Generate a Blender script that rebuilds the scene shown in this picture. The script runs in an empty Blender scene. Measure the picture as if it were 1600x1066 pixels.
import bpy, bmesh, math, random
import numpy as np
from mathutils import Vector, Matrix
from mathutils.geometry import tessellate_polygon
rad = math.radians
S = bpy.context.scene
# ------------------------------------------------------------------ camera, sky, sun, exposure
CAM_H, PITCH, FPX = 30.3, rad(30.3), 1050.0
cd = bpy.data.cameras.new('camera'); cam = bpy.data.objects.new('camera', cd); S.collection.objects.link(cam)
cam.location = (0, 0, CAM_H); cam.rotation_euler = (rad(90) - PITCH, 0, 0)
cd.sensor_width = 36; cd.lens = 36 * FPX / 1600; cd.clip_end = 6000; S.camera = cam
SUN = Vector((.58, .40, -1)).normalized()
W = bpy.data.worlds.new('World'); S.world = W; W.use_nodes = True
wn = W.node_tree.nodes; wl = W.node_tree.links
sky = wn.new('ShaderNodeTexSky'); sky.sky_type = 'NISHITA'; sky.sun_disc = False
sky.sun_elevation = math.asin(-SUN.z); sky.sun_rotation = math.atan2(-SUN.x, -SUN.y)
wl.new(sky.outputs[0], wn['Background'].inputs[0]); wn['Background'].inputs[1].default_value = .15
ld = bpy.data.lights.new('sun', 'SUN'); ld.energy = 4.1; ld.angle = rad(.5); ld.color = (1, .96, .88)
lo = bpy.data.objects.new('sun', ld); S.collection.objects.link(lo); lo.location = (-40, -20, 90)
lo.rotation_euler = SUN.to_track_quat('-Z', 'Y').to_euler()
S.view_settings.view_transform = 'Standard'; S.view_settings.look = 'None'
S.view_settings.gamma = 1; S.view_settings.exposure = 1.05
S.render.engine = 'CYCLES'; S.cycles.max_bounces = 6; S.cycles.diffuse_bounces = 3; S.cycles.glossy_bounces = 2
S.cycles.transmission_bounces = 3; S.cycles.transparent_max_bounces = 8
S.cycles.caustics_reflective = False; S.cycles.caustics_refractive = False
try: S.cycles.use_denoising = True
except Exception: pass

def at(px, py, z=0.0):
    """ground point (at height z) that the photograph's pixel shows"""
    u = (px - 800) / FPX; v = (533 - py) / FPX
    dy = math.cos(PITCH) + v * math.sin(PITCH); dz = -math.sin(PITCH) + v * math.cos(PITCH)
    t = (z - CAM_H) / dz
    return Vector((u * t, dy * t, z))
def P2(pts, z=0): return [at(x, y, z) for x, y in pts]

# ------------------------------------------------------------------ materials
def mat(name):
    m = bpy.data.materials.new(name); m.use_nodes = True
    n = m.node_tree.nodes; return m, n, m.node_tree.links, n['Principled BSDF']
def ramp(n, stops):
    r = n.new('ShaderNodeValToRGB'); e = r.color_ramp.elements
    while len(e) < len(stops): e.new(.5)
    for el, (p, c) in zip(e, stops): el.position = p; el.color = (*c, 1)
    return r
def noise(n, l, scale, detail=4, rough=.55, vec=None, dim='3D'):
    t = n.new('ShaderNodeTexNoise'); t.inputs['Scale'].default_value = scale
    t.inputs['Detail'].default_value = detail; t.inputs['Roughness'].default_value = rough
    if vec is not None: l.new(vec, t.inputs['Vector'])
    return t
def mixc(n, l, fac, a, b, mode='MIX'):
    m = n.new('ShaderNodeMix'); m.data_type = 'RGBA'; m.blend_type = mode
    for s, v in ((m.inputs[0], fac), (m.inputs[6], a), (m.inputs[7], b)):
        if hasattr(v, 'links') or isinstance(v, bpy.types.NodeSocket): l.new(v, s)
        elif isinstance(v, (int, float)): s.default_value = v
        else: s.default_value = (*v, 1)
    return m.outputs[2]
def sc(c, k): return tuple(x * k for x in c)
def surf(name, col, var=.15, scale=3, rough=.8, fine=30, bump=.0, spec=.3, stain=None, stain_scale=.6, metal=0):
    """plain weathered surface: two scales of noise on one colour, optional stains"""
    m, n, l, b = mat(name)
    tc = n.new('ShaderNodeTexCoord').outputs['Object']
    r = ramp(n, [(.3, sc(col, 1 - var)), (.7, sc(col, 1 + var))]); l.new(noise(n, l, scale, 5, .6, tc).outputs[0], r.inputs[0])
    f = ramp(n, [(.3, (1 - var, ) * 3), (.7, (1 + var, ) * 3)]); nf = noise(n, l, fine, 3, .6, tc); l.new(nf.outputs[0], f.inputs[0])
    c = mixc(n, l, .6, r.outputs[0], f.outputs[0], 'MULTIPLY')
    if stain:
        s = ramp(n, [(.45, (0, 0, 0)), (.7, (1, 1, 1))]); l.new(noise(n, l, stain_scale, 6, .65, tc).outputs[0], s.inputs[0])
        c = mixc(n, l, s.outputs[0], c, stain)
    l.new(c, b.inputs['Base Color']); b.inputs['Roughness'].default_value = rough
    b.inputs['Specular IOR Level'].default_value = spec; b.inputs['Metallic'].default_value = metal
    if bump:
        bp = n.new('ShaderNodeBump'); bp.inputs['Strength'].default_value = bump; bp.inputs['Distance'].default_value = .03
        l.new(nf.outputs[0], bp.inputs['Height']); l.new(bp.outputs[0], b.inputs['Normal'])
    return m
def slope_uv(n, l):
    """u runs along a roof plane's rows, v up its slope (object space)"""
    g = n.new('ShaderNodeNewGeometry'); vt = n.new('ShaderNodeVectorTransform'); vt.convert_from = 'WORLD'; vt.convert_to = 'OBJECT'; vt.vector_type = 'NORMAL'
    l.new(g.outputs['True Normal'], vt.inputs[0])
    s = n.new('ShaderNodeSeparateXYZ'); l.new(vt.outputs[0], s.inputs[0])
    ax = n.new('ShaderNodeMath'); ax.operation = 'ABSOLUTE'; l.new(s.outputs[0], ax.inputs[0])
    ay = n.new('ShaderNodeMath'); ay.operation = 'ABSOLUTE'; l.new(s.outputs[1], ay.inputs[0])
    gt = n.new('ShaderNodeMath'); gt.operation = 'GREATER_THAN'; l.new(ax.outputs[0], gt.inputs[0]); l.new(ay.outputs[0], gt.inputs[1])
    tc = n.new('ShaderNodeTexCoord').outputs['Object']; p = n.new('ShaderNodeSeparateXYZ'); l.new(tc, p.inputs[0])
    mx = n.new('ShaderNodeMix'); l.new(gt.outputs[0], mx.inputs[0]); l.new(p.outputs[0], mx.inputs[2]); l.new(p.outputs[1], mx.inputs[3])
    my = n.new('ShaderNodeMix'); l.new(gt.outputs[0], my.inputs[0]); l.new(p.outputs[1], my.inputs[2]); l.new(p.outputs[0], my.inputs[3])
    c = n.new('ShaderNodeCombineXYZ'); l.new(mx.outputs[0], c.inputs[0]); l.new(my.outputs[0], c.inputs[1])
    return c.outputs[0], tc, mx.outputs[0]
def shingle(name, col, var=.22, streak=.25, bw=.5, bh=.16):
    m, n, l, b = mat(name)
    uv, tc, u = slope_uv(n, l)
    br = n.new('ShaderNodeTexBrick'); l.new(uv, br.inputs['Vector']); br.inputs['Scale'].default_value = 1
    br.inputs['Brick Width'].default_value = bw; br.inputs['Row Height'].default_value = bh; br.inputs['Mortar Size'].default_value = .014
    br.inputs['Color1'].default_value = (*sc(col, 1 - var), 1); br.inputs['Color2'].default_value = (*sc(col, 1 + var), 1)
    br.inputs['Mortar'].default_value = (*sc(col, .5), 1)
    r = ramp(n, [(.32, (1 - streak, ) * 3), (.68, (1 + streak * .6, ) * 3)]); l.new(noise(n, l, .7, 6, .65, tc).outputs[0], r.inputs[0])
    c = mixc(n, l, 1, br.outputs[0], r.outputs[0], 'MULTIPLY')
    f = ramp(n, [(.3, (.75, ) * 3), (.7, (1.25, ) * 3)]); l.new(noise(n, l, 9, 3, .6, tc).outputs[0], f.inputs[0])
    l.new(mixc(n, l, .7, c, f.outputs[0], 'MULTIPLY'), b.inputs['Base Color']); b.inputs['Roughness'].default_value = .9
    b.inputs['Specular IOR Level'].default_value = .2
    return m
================
Goal:
Print the material above verbatim, first line through the line containing "except Exception: pass", both included.

Written reply:
Generate a Blender script that rebuilds the scene shown in this picture. The script runs in an empty Blender scene. Measure the picture as if it were 1600x1066 pixels.
import bpy, bmesh, math, random
import numpy as np
from mathutils import Vector, Matrix
from mathutils.geometry import tessellate_polygon
rad = math.radians
S = bpy.context.scene
# ------------------------------------------------------------------ camera, sky, sun, exposure
CAM_H, PITCH, FPX = 30.3, rad(30.3), 1050.0
cd = bpy.data.cameras.new('camera'); cam = bpy.data.objects.new('camera', cd); S.collection.objects.link(cam)
cam.location = (0, 0, CAM_H); cam.rotation_euler = (rad(90) - PITCH, 0, 0)
cd.sensor_width = 36; cd.lens = 36 * FPX / 1600; cd.clip_end = 6000; S.camera = cam
SUN = Vector((.58, .40, -1)).normalized()
W = bpy.data.worlds.new('World'); S.world = W; W.use_nodes = True
wn = W.node_tree.nodes; wl = W.node_tree.links
sky = wn.new('ShaderNodeTexSky'); sky.sky_type = 'NISHITA'; sky.sun_disc = False
sky.sun_elevation = math.asin(-SUN.z); sky.sun_rotation = math.atan2(-SUN.x, -SUN.y)
wl.new(sky.outputs[0], wn['Background'].inputs[0]); wn['Background'].inputs[1].default_value = .15
ld = bpy.data.lights.new('sun', 'SUN'); ld.energy = 4.1; ld.angle = rad(.5); ld.color = (1, .96, .88)
lo = bpy.data.objects.new('sun', ld); S.collection.objects.link(lo); lo.location = (-40, -20, 90)
lo.rotation_euler = SUN.to_track_quat('-Z', 'Y').to_euler()
S.view_settings.view_transform = 'Standard'; S.view_settings.look = 'None'
S.view_settings.gamma = 1; S.view_settings.exposure = 1.05
S.render.engine = 'CYCLES'; S.cycles.max_bounces = 6; S.cycles.diffuse_bounces = 3; S.cycles.glossy_bounces = 2
S.cycles.transmission_bounces = 3; S.cycles.transparent_max_bounces = 8
S.cycles.caustics_reflective = False; S.cycles.caustics_refractive = False
try: S.cycles.use_denoising = True
except Exception: pass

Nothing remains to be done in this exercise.